Blow to Karzai as parliament rejects his nominees

Blow to Karzai as parliament rejects his nominees

The laborious voting that took much of Saturday ended with the rejection of 17 of the 24 nominees. The nominations, announced in mid-December, aimed to keep 12 current ministers in their posts for a second term. In part, that appeared aimed at satisfying the US and the Western desires to keep trusted hands in place.

Among those Karzai wanted to keep was water and power minister Ismail Khan. But, that raised many hackles because Khan was a warlord in Herat province during the civil war of the 1990s and retains considerable local power; critics said keeping Khan indicated the extent to which Karzai appears to be beholden to regional power-brokers at the expense of the whole country’s interests.
Many of his new nominees were also criticised as having been picked for reasons other than their competency.

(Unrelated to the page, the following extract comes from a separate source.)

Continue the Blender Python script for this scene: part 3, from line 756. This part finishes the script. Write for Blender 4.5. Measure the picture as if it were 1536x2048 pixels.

“I think, unfortunately, that the criteria were either ethnicity or bribery or money,” lawmaker Fawzia Kufi said before the voting.
The rejection of the women’s affairs minister was an awkward blow to Karzai, who has pledged to place more women in high government posts in the traditionally male-dominated society.Karzai has said he will make new nominations for the unfilled posts, but it is unclear when those names will be announced or a parliamentary vote held.

Karzai did not propose a nominee for foreign minister. He has asked incumbent Rangin Dadfar Spanta to stay in the post until after the January 28 international conference in London that is to discuss the way forward for Afghanistan.